Extract precisely the lines of the entries below, from the first line through the line containing "sc.view_settings.exposure = 2.53".

+===+

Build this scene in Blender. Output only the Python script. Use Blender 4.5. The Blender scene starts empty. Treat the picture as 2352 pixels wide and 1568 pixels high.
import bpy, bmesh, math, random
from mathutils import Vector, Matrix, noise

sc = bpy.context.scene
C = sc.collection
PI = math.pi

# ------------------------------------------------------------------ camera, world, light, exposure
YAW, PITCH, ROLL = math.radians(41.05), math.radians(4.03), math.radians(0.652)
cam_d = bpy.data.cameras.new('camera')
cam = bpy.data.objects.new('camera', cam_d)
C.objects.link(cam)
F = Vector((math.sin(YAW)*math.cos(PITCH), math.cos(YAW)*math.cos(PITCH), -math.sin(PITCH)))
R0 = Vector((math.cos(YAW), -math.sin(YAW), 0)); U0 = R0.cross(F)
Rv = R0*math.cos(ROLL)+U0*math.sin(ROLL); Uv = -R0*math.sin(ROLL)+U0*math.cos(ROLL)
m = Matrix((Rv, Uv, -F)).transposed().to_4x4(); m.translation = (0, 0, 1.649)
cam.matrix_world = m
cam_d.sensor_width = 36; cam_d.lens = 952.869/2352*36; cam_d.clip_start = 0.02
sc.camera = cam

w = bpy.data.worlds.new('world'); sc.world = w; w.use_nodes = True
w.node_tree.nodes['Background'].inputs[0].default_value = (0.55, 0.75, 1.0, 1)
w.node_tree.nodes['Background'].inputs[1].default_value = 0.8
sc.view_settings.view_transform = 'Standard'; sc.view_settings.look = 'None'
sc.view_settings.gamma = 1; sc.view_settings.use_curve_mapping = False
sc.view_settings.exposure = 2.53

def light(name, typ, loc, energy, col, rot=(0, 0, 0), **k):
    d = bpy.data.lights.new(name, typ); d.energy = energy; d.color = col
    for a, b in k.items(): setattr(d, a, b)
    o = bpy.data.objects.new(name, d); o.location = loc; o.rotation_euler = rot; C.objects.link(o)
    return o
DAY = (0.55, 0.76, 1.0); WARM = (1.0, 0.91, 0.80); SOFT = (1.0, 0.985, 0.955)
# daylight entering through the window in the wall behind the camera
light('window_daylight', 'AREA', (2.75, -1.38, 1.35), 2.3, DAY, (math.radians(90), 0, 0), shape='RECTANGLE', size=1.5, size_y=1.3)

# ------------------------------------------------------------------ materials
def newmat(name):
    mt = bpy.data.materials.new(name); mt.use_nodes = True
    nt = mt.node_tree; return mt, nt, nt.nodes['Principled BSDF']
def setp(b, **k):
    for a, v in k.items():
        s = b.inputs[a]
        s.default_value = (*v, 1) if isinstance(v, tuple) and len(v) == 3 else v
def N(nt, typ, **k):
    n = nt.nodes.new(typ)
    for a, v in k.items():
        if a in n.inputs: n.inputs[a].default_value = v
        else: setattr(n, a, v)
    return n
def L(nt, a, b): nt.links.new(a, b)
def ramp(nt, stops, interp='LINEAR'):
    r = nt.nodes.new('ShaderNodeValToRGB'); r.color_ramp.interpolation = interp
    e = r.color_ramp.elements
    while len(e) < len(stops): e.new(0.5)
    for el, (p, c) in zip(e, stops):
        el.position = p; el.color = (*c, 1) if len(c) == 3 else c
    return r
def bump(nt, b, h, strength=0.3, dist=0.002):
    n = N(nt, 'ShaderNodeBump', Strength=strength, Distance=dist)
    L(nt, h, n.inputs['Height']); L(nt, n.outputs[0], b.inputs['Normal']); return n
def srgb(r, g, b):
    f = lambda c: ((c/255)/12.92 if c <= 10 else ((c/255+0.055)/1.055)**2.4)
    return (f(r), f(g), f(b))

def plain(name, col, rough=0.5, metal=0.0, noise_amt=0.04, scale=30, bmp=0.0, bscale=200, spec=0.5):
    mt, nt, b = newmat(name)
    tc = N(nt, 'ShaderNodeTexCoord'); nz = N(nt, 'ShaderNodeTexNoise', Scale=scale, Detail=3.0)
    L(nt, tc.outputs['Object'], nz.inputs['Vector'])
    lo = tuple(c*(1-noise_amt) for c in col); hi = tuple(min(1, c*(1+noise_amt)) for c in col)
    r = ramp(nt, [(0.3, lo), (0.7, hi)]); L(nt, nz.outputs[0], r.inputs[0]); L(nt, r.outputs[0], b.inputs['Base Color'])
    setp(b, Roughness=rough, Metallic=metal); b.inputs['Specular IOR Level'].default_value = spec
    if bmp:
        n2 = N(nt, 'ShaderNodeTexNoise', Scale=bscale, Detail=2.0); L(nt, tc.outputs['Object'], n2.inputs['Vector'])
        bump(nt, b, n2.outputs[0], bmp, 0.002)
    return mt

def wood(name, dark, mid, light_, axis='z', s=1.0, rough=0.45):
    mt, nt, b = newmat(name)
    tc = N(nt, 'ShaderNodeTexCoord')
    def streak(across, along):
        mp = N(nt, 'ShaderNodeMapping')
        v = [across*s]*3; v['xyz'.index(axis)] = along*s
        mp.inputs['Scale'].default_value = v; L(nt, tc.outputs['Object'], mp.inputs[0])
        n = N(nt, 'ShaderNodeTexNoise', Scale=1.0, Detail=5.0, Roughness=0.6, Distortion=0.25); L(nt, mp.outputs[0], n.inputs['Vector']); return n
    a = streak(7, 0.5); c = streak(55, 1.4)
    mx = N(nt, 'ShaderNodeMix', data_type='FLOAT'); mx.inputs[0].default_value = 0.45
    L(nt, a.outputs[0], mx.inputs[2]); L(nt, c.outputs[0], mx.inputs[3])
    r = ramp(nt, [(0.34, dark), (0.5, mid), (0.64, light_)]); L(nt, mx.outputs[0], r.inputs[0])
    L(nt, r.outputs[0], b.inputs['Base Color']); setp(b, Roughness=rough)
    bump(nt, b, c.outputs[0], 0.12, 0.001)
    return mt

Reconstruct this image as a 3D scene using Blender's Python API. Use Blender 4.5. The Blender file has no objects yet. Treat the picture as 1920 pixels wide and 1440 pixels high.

+===+

- [Task result]:
Build this scene in Blender. Output only the Python script. Use Blender 4.5. The Blender scene starts empty. Treat the picture as 2352 pixels wide and 1568 pixels high.
import bpy, bmesh, math, random
from mathutils import Vector, Matrix, noise

sc = bpy.context.scene
C = sc.collection
PI = math.pi

# ------------------------------------------------------------------ camera, world, light, exposure
YAW, PITCH, ROLL = math.radians(41.05), math.radians(4.03), math.radians(0.652)
cam_d = bpy.data.cameras.new('camera')
cam = bpy.data.objects.new('camera', cam_d)
C.objects.link(cam)
F = Vector((math.sin(YAW)*math.cos(PITCH), math.cos(YAW)*math.cos(PITCH), -math.sin(PITCH)))
R0 = Vector((math.cos(YAW), -math.sin(YAW), 0)); U0 = R0.cross(F)
Rv = R0*math.cos(ROLL)+U0*math.sin(ROLL); Uv = -R0*math.sin(ROLL)+U0*math.cos(ROLL)
m = Matrix((Rv, Uv, -F)).transposed().to_4x4(); m.translation = (0, 0, 1.649)
cam.matrix_world = m
cam_d.sensor_width = 36; cam_d.lens = 952.869/2352*36; cam_d.clip_start = 0.02
sc.camera = cam

w = bpy.data.worlds.new('world'); sc.world = w; w.use_nodes = True
w.node_tree.nodes['Background'].inputs[0].default_value = (0.55, 0.75, 1.0, 1)
w.node_tree.nodes['Background'].inputs[1].default_value = 0.8
sc.view_settings.view_transform = 'Standard'; sc.view_settings.look = 'None'
sc.view_settings.gamma = 1; sc.view_settings.use_curve_mapping = False
sc.view_settings.exposure = 2.53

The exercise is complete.